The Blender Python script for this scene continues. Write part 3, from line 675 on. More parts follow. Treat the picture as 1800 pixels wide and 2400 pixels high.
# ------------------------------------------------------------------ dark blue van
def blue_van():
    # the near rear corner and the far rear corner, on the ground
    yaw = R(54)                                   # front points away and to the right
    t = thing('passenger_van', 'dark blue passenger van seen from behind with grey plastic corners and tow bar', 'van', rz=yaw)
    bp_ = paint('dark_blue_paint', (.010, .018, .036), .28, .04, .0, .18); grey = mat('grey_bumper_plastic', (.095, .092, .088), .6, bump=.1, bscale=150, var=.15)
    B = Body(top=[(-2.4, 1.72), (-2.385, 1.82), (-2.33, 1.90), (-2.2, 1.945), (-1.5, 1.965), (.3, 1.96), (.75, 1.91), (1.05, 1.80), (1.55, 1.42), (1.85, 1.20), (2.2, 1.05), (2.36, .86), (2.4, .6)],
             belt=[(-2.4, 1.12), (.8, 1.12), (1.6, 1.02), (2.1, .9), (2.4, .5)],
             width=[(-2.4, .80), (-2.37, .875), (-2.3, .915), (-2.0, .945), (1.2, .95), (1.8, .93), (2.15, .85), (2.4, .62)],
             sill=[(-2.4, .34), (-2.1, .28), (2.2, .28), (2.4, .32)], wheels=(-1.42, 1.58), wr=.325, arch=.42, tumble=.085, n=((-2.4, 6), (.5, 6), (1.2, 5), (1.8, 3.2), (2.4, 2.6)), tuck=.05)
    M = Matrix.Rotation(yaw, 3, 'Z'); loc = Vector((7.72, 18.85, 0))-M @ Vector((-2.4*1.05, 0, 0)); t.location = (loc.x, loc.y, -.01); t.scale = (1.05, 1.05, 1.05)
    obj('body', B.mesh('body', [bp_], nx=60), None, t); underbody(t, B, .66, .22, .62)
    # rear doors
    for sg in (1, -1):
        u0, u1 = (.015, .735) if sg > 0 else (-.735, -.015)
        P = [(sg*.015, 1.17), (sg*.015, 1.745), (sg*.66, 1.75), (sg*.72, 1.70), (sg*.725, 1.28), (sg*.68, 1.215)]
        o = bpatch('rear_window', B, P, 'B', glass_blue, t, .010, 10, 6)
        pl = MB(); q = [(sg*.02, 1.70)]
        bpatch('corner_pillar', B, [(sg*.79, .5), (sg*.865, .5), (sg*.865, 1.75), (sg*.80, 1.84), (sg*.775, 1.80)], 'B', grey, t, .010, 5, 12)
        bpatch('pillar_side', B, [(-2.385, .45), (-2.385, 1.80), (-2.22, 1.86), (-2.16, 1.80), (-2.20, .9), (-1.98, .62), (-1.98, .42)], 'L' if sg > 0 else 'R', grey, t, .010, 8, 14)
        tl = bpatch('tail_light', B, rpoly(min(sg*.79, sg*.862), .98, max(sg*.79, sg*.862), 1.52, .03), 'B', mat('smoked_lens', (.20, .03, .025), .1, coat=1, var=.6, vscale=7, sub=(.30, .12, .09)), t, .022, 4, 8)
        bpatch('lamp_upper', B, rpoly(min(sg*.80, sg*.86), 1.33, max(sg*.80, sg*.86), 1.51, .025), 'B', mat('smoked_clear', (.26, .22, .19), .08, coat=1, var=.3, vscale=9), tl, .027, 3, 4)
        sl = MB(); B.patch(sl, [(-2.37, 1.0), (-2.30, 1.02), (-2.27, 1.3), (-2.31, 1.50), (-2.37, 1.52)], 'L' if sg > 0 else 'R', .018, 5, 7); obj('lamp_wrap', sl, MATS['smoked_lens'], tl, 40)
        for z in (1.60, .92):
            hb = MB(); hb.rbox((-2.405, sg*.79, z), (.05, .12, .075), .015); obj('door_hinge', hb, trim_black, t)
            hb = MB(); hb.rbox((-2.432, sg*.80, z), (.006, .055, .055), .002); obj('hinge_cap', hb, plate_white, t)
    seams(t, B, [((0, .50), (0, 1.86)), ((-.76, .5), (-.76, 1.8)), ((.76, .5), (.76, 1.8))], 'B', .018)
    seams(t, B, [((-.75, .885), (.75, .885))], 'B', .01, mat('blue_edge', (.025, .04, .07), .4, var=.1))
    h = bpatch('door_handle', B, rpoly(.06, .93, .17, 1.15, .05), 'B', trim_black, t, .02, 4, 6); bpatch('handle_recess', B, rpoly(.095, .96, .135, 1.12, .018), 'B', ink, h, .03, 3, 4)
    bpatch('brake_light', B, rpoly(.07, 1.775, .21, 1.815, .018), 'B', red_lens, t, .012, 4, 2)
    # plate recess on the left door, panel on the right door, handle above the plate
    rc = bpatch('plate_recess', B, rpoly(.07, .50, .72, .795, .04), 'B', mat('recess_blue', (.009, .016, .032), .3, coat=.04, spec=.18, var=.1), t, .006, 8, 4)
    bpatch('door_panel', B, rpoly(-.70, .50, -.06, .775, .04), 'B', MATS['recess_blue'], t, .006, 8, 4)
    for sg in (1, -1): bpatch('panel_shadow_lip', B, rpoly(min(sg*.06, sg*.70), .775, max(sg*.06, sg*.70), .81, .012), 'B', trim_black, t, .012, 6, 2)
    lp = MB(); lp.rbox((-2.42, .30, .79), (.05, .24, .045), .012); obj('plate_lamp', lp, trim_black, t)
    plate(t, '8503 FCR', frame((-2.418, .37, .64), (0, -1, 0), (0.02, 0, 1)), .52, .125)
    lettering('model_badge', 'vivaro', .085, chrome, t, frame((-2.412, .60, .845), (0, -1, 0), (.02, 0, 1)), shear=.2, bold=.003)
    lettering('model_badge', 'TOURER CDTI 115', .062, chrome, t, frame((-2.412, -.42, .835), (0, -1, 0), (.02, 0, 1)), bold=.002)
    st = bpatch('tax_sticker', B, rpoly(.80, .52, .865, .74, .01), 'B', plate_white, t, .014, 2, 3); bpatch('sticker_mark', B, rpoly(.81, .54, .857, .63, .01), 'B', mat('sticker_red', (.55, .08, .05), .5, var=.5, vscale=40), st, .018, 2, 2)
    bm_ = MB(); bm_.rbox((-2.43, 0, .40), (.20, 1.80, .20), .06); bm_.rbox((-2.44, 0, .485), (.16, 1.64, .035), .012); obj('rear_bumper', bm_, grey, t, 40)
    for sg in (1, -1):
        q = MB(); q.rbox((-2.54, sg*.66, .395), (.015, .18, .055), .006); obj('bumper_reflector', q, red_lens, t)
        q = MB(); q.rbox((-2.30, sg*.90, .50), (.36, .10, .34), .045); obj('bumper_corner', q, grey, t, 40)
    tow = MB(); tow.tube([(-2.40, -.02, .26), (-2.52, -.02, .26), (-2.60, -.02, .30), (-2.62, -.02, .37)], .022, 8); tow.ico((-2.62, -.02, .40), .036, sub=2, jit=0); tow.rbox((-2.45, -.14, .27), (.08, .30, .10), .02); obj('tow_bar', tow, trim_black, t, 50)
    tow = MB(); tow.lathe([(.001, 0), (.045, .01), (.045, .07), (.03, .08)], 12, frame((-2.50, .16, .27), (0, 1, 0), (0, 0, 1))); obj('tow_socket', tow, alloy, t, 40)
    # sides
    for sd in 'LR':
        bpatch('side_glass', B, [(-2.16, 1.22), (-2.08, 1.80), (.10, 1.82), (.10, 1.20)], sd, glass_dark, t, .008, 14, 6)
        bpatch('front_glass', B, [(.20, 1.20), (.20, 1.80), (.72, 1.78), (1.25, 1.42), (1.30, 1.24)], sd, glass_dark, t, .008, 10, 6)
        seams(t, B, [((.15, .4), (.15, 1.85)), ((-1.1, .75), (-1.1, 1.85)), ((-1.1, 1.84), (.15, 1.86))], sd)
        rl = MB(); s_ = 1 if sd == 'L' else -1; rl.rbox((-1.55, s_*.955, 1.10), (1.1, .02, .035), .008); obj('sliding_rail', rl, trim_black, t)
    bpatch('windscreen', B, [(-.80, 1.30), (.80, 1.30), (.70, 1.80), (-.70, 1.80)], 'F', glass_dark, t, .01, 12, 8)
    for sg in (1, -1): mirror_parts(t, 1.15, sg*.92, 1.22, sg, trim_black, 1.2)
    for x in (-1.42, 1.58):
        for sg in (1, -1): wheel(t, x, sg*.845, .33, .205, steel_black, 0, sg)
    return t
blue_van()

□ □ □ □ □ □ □

Description of the task => Gather all lines where the word "from" appears.

Solution to the exercise =>
The Blender Python script for this scene continues. Write part 3, from line 675 on. More parts follow. Treat the picture as 1800 pixels wide and 2400 pixels high.
    t = thing('passenger_van', 'dark blue passenger van seen from behind with grey plastic corners and tow bar', 'van', rz=yaw)